Start Supplied data

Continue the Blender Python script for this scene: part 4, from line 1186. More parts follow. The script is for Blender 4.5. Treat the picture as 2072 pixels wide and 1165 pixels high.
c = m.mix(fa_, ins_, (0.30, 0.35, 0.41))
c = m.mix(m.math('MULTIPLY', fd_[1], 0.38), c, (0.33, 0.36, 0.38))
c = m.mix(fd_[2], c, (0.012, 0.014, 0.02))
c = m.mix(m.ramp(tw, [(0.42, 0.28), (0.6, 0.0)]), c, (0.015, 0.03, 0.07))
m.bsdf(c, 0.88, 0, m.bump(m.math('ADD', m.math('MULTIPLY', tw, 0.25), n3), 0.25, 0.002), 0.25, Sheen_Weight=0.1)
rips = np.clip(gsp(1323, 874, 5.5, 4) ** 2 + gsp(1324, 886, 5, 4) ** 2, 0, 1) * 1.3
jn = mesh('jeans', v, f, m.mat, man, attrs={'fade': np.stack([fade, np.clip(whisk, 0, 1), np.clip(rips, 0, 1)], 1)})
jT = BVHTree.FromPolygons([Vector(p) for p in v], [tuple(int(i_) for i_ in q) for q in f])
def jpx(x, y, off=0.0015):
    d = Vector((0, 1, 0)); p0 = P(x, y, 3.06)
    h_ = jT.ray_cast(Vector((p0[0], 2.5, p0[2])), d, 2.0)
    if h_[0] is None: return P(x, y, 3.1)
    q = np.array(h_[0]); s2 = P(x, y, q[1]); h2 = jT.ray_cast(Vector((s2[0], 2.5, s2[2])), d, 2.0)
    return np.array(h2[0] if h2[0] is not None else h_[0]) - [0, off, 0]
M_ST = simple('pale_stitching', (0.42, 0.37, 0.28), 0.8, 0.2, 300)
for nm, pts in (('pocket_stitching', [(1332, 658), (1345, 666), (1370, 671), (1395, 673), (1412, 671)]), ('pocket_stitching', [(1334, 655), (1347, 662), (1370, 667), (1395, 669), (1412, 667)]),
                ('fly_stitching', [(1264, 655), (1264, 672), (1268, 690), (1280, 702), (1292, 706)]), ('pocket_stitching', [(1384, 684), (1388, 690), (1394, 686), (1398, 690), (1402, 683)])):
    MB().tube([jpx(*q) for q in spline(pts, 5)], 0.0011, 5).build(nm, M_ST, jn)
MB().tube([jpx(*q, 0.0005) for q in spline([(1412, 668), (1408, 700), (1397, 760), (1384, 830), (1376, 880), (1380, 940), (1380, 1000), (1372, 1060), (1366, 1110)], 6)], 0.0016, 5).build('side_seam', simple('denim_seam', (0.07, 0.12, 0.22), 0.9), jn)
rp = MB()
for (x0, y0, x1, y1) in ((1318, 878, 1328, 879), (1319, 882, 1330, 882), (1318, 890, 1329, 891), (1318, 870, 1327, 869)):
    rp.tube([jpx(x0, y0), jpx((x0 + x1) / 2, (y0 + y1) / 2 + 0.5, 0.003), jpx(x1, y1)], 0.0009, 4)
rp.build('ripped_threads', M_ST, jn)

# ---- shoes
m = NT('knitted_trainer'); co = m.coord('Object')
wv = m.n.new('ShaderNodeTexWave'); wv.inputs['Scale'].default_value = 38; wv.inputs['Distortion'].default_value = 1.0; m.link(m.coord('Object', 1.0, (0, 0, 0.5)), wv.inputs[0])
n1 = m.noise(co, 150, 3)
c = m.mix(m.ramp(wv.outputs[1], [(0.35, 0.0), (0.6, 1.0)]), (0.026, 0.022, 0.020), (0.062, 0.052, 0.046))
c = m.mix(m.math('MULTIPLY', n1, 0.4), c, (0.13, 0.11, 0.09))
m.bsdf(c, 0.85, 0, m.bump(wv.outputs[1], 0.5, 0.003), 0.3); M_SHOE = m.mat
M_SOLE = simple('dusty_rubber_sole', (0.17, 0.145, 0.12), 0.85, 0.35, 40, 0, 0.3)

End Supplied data

* [Description of the task]: Please return the data above exactly as given.

* [Response to the exercise]:
Continue the Blender Python script for this scene: part 4, from line 1186. More parts follow. The script is for Blender 4.5. Treat the picture as 2072 pixels wide and 1165 pixels high.
c = m.mix(fa_, ins_, (0.30, 0.35, 0.41))
c = m.mix(m.math('MULTIPLY', fd_[1], 0.38), c, (0.33, 0.36, 0.38))
c = m.mix(fd_[2], c, (0.012, 0.014, 0.02))
c = m.mix(m.ramp(tw, [(0.42, 0.28), (0.6, 0.0)]), c, (0.015, 0.03, 0.07))
m.bsdf(c, 0.88, 0, m.bump(m.math('ADD', m.math('MULTIPLY', tw, 0.25), n3), 0.25, 0.002), 0.25, Sheen_Weight=0.1)
rips = np.clip(gsp(1323, 874, 5.5, 4) ** 2 + gsp(1324, 886, 5, 4) ** 2, 0, 1) * 1.3
jn = mesh('jeans', v, f, m.mat, man, attrs={'fade': np.stack([fade, np.clip(whisk, 0, 1), np.clip(rips, 0, 1)], 1)})
jT = BVHTree.FromPolygons([Vector(p) for p in v], [tuple(int(i_) for i_ in q) for q in f])
def jpx(x, y, off=0.0015):
    d = Vector((0, 1, 0)); p0 = P(x, y, 3.06)
    h_ = jT.ray_cast(Vector((p0[0], 2.5, p0[2])), d, 2.0)
    if h_[0] is None: return P(x, y, 3.1)
    q = np.array(h_[0]); s2 = P(x, y, q[1]); h2 = jT.ray_cast(Vector((s2[0], 2.5, s2[2])), d, 2.0)
    return np.array(h2[0] if h2[0] is not None else h_[0]) - [0, off, 0]
M_ST = simple('pale_stitching', (0.42, 0.37, 0.28), 0.8, 0.2, 300)
for nm, pts in (('pocket_stitching', [(1332, 658), (1345, 666), (1370, 671), (1395, 673), (1412, 671)]), ('pocket_stitching', [(1334, 655), (1347, 662), (1370, 667), (1395, 669), (1412, 667)]),
                ('fly_stitching', [(1264, 655), (1264, 672), (1268, 690), (1280, 702), (1292, 706)]), ('pocket_stitching', [(1384, 684), (1388, 690), (1394, 686), (1398, 690), (1402, 683)])):
    MB().tube([jpx(*q) for q in spline(pts, 5)], 0.0011, 5).build(nm, M_ST, jn)
MB().tube([jpx(*q, 0.0005) for q in spline([(1412, 668), (1408, 700), (1397, 760), (1384, 830), (1376, 880), (1380, 940), (1380, 1000), (1372, 1060), (1366, 1110)], 6)], 0.0016, 5).build('side_seam', simple('denim_seam', (0.07, 0.12, 0.22), 0.9), jn)
rp = MB()
for (x0, y0, x1, y1) in ((1318, 878, 1328, 879), (1319, 882, 1330, 882), (1318, 890, 1329, 891), (1318, 870, 1327, 869)):
    rp.tube([jpx(x0, y0), jpx((x0 + x1) / 2, (y0 + y1) / 2 + 0.5, 0.003), jpx(x1, y1)], 0.0009, 4)
rp.build('ripped_threads', M_ST, jn)

# ---- shoes
m = NT('knitted_trainer'); co = m.coord('Object')
wv = m.n.new('ShaderNodeTexWave'); wv.inputs['Scale'].default_value = 38; wv.inputs['Distortion'].default_value = 1.0; m.link(m.coord('Object', 1.0, (0, 0, 0.5)), wv.inputs[0])
n1 = m.noise(co, 150, 3)
c = m.mix(m.ramp(wv.outputs[1], [(0.35, 0.0), (0.6, 1.0)]), (0.026, 0.022, 0.020), (0.062, 0.052, 0.046))
c = m.mix(m.math('MULTIPLY', n1, 0.4), c, (0.13, 0.11, 0.09))
m.bsdf(c, 0.85, 0, m.bump(wv.outputs[1], 0.5, 0.003), 0.3); M_SHOE = m.mat
M_SOLE = simple('dusty_rubber_sole', (0.17, 0.145, 0.12), 0.85, 0.35, 40, 0, 0.3)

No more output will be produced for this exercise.